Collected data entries
○ ○ ○ ○ ○ ○ ○

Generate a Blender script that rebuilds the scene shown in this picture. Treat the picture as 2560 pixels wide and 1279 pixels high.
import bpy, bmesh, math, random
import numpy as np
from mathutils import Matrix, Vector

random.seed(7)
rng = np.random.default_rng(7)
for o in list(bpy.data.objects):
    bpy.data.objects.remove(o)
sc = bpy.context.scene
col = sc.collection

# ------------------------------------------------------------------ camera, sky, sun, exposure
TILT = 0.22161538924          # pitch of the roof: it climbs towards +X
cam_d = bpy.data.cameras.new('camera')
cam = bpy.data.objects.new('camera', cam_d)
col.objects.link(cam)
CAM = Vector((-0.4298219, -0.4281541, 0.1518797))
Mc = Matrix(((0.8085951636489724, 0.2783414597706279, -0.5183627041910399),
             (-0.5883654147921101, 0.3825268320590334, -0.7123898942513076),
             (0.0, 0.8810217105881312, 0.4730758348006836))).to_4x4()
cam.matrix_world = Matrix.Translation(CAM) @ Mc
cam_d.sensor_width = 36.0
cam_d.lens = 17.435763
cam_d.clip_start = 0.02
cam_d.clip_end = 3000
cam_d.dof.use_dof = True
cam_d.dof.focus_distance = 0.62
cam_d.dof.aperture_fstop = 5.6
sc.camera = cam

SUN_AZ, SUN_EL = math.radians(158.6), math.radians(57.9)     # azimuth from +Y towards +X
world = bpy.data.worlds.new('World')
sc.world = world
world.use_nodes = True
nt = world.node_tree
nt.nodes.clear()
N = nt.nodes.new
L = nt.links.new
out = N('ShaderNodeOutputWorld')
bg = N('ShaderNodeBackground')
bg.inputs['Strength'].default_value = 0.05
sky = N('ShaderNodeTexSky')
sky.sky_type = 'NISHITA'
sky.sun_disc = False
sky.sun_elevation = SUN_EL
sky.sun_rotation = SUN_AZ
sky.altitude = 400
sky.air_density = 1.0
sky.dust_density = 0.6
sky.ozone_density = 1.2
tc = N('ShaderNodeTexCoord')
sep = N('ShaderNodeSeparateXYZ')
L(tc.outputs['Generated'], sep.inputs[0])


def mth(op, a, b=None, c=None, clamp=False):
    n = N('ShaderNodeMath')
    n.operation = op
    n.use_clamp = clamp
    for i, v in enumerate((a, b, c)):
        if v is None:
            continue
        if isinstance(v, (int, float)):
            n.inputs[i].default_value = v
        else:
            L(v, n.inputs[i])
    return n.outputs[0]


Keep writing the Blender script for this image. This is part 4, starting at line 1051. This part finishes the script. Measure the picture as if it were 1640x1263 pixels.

○ ○ ○ ○ ○ ○ ○

Brief: Extract the whole listing, character for character.

Result for this task:
Generate a Blender script that rebuilds the scene shown in this picture. Treat the picture as 2560 pixels wide and 1279 pixels high.
import bpy, bmesh, math, random
import numpy as np
from mathutils import Matrix, Vector

random.seed(7)
rng = np.random.default_rng(7)
for o in list(bpy.data.objects):
    bpy.data.objects.remove(o)
sc = bpy.context.scene
col = sc.collection

# ------------------------------------------------------------------ camera, sky, sun, exposure
TILT = 0.22161538924          # pitch of the roof: it climbs towards +X
cam_d = bpy.data.cameras.new('camera')
cam = bpy.data.objects.new('camera', cam_d)
col.objects.link(cam)
CAM = Vector((-0.4298219, -0.4281541, 0.1518797))
Mc = Matrix(((0.8085951636489724, 0.2783414597706279, -0.5183627041910399),
             (-0.5883654147921101, 0.3825268320590334, -0.7123898942513076),
             (0.0, 0.8810217105881312, 0.4730758348006836))).to_4x4()
cam.matrix_world = Matrix.Translation(CAM) @ Mc
cam_d.sensor_width = 36.0
cam_d.lens = 17.435763
cam_d.clip_start = 0.02
cam_d.clip_end = 3000
cam_d.dof.use_dof = True
cam_d.dof.focus_distance = 0.62
cam_d.dof.aperture_fstop = 5.6
sc.camera = cam

SUN_AZ, SUN_EL = math.radians(158.6), math.radians(57.9)     # azimuth from +Y towards +X
world = bpy.data.worlds.new('World')
sc.world = world
world.use_nodes = True
nt = world.node_tree
nt.nodes.clear()
N = nt.nodes.new
L = nt.links.new
out = N('ShaderNodeOutputWorld')
bg = N('ShaderNodeBackground')
bg.inputs['Strength'].default_value = 0.05
sky = N('ShaderNodeTexSky')
sky.sky_type = 'NISHITA'
sky.sun_disc = False
sky.sun_elevation = SUN_EL
sky.sun_rotation = SUN_AZ
sky.altitude = 400
sky.air_density = 1.0
sky.dust_density = 0.6
sky.ozone_density = 1.2
tc = N('ShaderNodeTexCoord')
sep = N('ShaderNodeSeparateXYZ')
L(tc.outputs['Generated'], sep.inputs[0])


def mth(op, a, b=None, c=None, clamp=False):
    n = N('ShaderNodeMath')
    n.operation = op
    n.use_clamp = clamp
    for i, v in enumerate((a, b, c)):
        if v is None:
            continue
        if isinstance(v, (int, float)):
            n.inputs[i].default_value = v
        else:
            L(v, n.inputs[i])
    return n.outputs[0]


Keep writing the Blender script for this image. This is part 4, starting at line 1051. This part finishes the script. Measure the picture as if it were 1640x1263 pixels.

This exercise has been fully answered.